No person is obligated to distribute anything /as per/ the GPL, except 
if this person is already separately distributing something else.


--
br,M



Re: Requiring registration of GPL software

2004-05-20 Thread Henning Makholm
Scripsit Michael D. Crawford [EMAIL PROTECTED]

 Whether the E4 developers are doing wrong depends on who holds the copyright.

 However, if E4 is not all their own code, I would say this is a GPL
 violation.

Even if it is not all their own code, it is fine with the GPL.
They have complete liberty to choose to whom they distribute their
work/derivate; this includes the liberty to distribute only to people
who have asked personally.

Indeed, this is excactly the policy that most of us applies to
_foreign_ free software that happens to be in our possession. For
example, I have on my computer the source for a work derived from (a
rather old release of) the Linux kernel, and I'm licensed to
distribute my derivate freely. But I'm not *actually* distributing my
kernel to anyone save for people who contact me personally and ask me
sufficiently nicely to have it.

By adopting this policy, neither I nor the E4 developers are doing
anything that conflicts with our oblications under the GPL.
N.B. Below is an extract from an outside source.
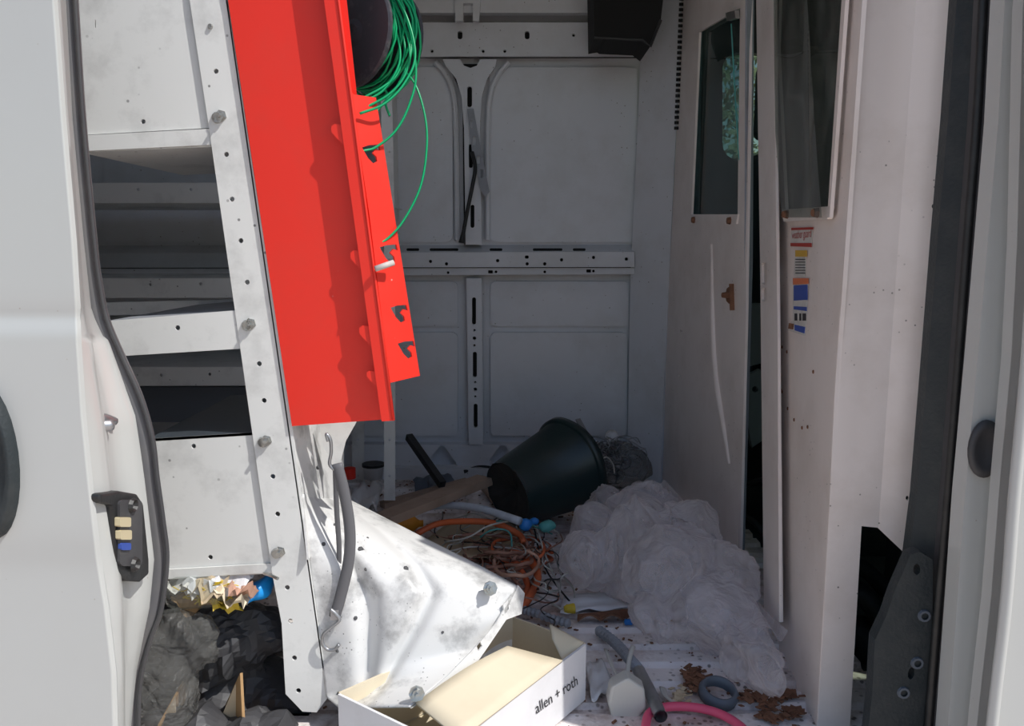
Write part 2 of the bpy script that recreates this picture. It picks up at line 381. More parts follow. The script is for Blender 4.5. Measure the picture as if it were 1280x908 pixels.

The only way things can go wrong is if the E4 people try to extract of
registrants a legally binding promise not to redistribute the stuff
they get out of the zip archive. But the quote given in the initial
posting strongly suggests that this is not the case.

-- 
Henning MakholmDe kan rejse hid og did i verden nok så flot
 Og er helt fortrolig med alverdens militær



Re: Requiring registration of GPL software

2004-05-20 Thread Humberto Massa

@ 20/05/2004 10:46 : wrote Danilo Piazzalunga :


 Hello,

 Sorry if this is not quite in-topic for debian-legal. I run into
 E4[1], a collection of Matlab functions, distributed under the GPL.

 However, the software can be only downloaded as a zip file protected
 by a password, which you can get only by contacting the authors: this
 effectively equals to requiring registration of the software.



(me again)

I just received the password for the ZIP file. I opened it, and it was a 
bunch of *.m files, all source, none seemed to be obfuscated, and all of 
them except c.m (*) had headers copyrighting them *and* establishing 
the GPL as the license. accompanying the *.m files, a single LICENSE.txt 
file containing the complete text of the GPL, including the preamble and 
the epilog how to GPL your work.


(*) the c.m file appears to have the same effect as
$ perl -pi~ -e 's/SS_DVEE/SS_DVSS/g' *.m
;; so, if lack of individual attribution is a problem (!?) just yank it 
off the sources, it's not referenced anywhere in the other *.m files OR 
in the manual.


Every evidence on the table says to me this is DFSG-free. The 
registration process is only to their own control. If you still have 
doubts, contact the developers. The manual appears to be non-free.


MatLab, itself, seems to be non-free. So, even if debian packages this, 
it should go into contrib.


--
br,M



Re: Requiring registration of GPL software

2004-05-20 Thread Danilo Piazzalunga
Henning Makholm wrote:
 Indeed, this is excactly the policy that most of us applies to
 _foreign_ free software that happens to be in our possession. For
 example, I have on my computer the source for a work derived from (a
 rather old release of) the Linux kernel, and I'm licensed to
 distribute my derivate freely. But I'm not *actually* distributing my
 kernel to anyone save for people who contact me personally and ask me
 sufficiently nicely to have it.
 
 By adopting this policy, neither I nor the E4 developers are doing
 anything that conflicts with our oblications under the GPL.

Thanks you all, you've been quite helpful (the quoted reply is especially
clear). I am quite relieved now, knowing that I'll not be
using/modifying/etc. some undistributable software.

Kind regards,
Danilo

-- 
Danilo Piazzalunga [EMAIL PROTECTED] ++
GPG Key available at http://pgp.mit.edu | Linux User #245762 |
Fingerprint: D018 815E 8C7F 2AE2 5565   | ICQ #105550412 |
 0C36 B5F6 DB20 B800 CB9F   ++



Re: Requiring registration of GPL software

2004-05-20 Thread Josh Triplett
Humberto Massa wrote:
 MatLab, itself, seems to be non-free. So, even if debian packages this,
 it should go into contrib.

Unless it works with GNU Octave, in which case it could go to main.